DATA SHOWN
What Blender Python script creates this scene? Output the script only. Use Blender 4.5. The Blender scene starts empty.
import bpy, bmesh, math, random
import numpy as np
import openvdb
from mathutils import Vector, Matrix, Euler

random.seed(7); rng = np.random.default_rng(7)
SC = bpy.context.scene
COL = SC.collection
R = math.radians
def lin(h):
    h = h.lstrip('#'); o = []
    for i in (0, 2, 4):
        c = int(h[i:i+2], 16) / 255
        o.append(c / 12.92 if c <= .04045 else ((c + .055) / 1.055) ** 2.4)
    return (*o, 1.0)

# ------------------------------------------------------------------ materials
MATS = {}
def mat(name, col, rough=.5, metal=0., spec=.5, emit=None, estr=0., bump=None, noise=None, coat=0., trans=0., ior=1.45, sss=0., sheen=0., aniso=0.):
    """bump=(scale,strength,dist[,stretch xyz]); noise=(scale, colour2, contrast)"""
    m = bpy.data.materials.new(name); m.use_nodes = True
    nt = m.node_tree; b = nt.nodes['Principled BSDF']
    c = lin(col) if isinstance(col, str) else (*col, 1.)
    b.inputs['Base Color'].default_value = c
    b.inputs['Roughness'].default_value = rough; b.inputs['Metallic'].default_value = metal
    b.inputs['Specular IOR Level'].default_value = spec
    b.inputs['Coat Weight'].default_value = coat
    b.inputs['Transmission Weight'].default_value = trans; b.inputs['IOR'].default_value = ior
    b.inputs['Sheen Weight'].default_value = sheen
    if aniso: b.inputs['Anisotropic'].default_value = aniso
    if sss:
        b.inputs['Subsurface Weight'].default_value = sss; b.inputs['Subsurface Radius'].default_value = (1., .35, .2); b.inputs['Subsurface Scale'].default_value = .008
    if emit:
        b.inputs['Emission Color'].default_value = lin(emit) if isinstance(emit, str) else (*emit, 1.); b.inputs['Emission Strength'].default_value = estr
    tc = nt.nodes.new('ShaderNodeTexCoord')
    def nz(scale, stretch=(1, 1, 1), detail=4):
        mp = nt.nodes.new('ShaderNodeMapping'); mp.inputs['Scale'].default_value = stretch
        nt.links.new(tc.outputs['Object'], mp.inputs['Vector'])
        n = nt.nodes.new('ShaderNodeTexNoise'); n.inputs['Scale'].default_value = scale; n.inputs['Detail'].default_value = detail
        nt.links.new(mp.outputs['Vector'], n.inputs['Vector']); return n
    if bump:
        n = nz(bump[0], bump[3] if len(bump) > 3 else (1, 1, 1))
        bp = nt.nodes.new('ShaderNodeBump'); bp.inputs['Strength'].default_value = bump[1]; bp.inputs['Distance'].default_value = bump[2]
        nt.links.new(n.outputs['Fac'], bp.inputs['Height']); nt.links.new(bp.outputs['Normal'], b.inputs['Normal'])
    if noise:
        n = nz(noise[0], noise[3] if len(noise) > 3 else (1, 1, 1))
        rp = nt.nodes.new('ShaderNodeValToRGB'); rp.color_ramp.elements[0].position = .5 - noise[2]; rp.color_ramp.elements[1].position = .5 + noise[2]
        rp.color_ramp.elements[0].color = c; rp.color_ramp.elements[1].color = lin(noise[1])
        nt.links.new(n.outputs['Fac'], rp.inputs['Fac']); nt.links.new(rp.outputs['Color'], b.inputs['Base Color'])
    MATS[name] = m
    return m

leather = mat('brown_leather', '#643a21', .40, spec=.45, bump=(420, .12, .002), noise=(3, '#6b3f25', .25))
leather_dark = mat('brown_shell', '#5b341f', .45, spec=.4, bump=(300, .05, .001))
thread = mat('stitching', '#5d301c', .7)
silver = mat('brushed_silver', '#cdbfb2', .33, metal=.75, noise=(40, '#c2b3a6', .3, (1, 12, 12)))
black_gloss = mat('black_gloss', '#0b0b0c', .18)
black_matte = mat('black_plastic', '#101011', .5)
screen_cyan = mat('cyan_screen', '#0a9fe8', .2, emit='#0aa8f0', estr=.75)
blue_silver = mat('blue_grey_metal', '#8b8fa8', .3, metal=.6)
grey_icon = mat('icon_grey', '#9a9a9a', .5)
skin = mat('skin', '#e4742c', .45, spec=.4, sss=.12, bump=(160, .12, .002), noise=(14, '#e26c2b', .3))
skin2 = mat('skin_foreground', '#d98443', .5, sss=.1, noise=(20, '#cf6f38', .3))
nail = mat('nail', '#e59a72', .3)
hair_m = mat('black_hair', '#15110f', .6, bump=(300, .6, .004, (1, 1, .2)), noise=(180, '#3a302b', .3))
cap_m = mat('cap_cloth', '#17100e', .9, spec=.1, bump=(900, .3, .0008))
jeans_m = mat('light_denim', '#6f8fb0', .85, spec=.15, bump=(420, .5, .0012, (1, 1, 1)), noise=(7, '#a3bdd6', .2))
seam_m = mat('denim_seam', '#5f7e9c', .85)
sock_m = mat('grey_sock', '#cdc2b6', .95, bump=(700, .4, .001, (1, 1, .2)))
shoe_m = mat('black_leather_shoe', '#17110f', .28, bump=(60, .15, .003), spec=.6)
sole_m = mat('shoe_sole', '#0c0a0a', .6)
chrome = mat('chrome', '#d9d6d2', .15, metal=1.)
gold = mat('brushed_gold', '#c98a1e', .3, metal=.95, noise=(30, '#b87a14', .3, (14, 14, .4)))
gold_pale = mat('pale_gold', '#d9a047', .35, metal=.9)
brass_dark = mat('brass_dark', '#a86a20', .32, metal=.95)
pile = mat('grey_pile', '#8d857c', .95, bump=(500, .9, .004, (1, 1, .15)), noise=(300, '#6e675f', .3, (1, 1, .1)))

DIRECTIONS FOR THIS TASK
Your task is to output all of the data above word for word.

RESPONSE TO THE EXERCISE
What Blender Python script creates this scene? Output the script only. Use Blender 4.5. The Blender scene starts empty.
import bpy, bmesh, math, random
import numpy as np
import openvdb
from mathutils import Vector, Matrix, Euler

random.seed(7); rng = np.random.default_rng(7)
SC = bpy.context.scene
COL = SC.collection
R = math.radians
def lin(h):
    h = h.lstrip('#'); o = []
    for i in (0, 2, 4):
        c = int(h[i:i+2], 16) / 255
        o.append(c / 12.92 if c <= .04045 else ((c + .055) / 1.055) ** 2.4)
    return (*o, 1.0)

# ------------------------------------------------------------------ materials
MATS = {}
def mat(name, col, rough=.5, metal=0., spec=.5, emit=None, estr=0., bump=None, noise=None, coat=0., trans=0., ior=1.45, sss=0., sheen=0., aniso=0.):
    """bump=(scale,strength,dist[,stretch xyz]); noise=(scale, colour2, contrast)"""
    m = bpy.data.materials.new(name); m.use_nodes = True
    nt = m.node_tree; b = nt.nodes['Principled BSDF']
    c = lin(col) if isinstance(col, str) else (*col, 1.)
    b.inputs['Base Color'].default_value = c
    b.inputs['Roughness'].default_value = rough; b.inputs['Metallic'].default_value = metal
    b.inputs['Specular IOR Level'].default_value = spec
    b.inputs['Coat Weight'].default_value = coat
    b.inputs['Transmission Weight'].default_value = trans; b.inputs['IOR'].default_value = ior
    b.inputs['Sheen Weight'].default_value = sheen
    if aniso: b.inputs['Anisotropic'].default_value = aniso
    if sss:
        b.inputs['Subsurface Weight'].default_value = sss; b.inputs['Subsurface Radius'].default_value = (1., .35, .2); b.inputs['Subsurface Scale'].default_value = .008
    if emit:
        b.inputs['Emission Color'].default_value = lin(emit) if isinstance(emit, str) else (*emit, 1.); b.inputs['Emission Strength'].default_value = estr
    tc = nt.nodes.new('ShaderNodeTexCoord')
    def nz(scale, stretch=(1, 1, 1), detail=4):
        mp = nt.nodes.new('ShaderNodeMapping'); mp.inputs['Scale'].default_value = stretch
        nt.links.new(tc.outputs['Object'], mp.inputs['Vector'])
        n = nt.nodes.new('ShaderNodeTexNoise'); n.inputs['Scale'].default_value = scale; n.inputs['Detail'].default_value = detail
        nt.links.new(mp.outputs['Vector'], n.inputs['Vector']); return n
    if bump:
        n = nz(bump[0], bump[3] if len(bump) > 3 else (1, 1, 1))
        bp = nt.nodes.new('ShaderNodeBump'); bp.inputs['Strength'].default_value = bump[1]; bp.inputs['Distance'].default_value = bump[2]
        nt.links.new(n.outputs['Fac'], bp.inputs['Height']); nt.links.new(bp.outputs['Normal'], b.inputs['Normal'])
    if noise:
        n = nz(noise[0], noise[3] if len(noise) > 3 else (1, 1, 1))
        rp = nt.nodes.new('ShaderNodeValToRGB'); rp.color_ramp.elements[0].position = .5 - noise[2]; rp.color_ramp.elements[1].position = .5 + noise[2]
        rp.color_ramp.elements[0].color = c; rp.color_ramp.elements[1].color = lin(noise[1])
        nt.links.new(n.outputs['Fac'], rp.inputs['Fac']); nt.links.new(rp.outputs['Color'], b.inputs['Base Color'])
    MATS[name] = m
    return m

leather = mat('brown_leather', '#643a21', .40, spec=.45, bump=(420, .12, .002), noise=(3, '#6b3f25', .25))
leather_dark = mat('brown_shell', '#5b341f', .45, spec=.4, bump=(300, .05, .001))
thread = mat('stitching', '#5d301c', .7)
silver = mat('brushed_silver', '#cdbfb2', .33, metal=.75, noise=(40, '#c2b3a6', .3, (1, 12, 12)))
black_gloss = mat('black_gloss', '#0b0b0c', .18)
black_matte = mat('black_plastic', '#101011', .5)
screen_cyan = mat('cyan_screen', '#0a9fe8', .2, emit='#0aa8f0', estr=.75)
blue_silver = mat('blue_grey_metal', '#8b8fa8', .3, metal=.6)
grey_icon = mat('icon_grey', '#9a9a9a', .5)
skin = mat('skin', '#e4742c', .45, spec=.4, sss=.12, bump=(160, .12, .002), noise=(14, '#e26c2b', .3))
skin2 = mat('skin_foreground', '#d98443', .5, sss=.1, noise=(20, '#cf6f38', .3))
nail = mat('nail', '#e59a72', .3)
hair_m = mat('black_hair', '#15110f', .6, bump=(300, .6, .004, (1, 1, .2)), noise=(180, '#3a302b', .3))
cap_m = mat('cap_cloth', '#17100e', .9, spec=.1, bump=(900, .3, .0008))
jeans_m = mat('light_denim', '#6f8fb0', .85, spec=.15, bump=(420, .5, .0012, (1, 1, 1)), noise=(7, '#a3bdd6', .2))
seam_m = mat('denim_seam', '#5f7e9c', .85)
sock_m = mat('grey_sock', '#cdc2b6', .95, bump=(700, .4, .001, (1, 1, .2)))
shoe_m = mat('black_leather_shoe', '#17110f', .28, bump=(60, .15, .003), spec=.6)
sole_m = mat('shoe_sole', '#0c0a0a', .6)
chrome = mat('chrome', '#d9d6d2', .15, metal=1.)
gold = mat('brushed_gold', '#c98a1e', .3, metal=.95, noise=(30, '#b87a14', .3, (14, 14, .4)))
gold_pale = mat('pale_gold', '#d9a047', .35, metal=.9)
brass_dark = mat('brass_dark', '#a86a20', .32, metal=.95)
pile = mat('grey_pile', '#8d857c', .95, bump=(500, .9, .004, (1, 1, .15)), noise=(300, '#6e675f', .3, (1, 1, .1)))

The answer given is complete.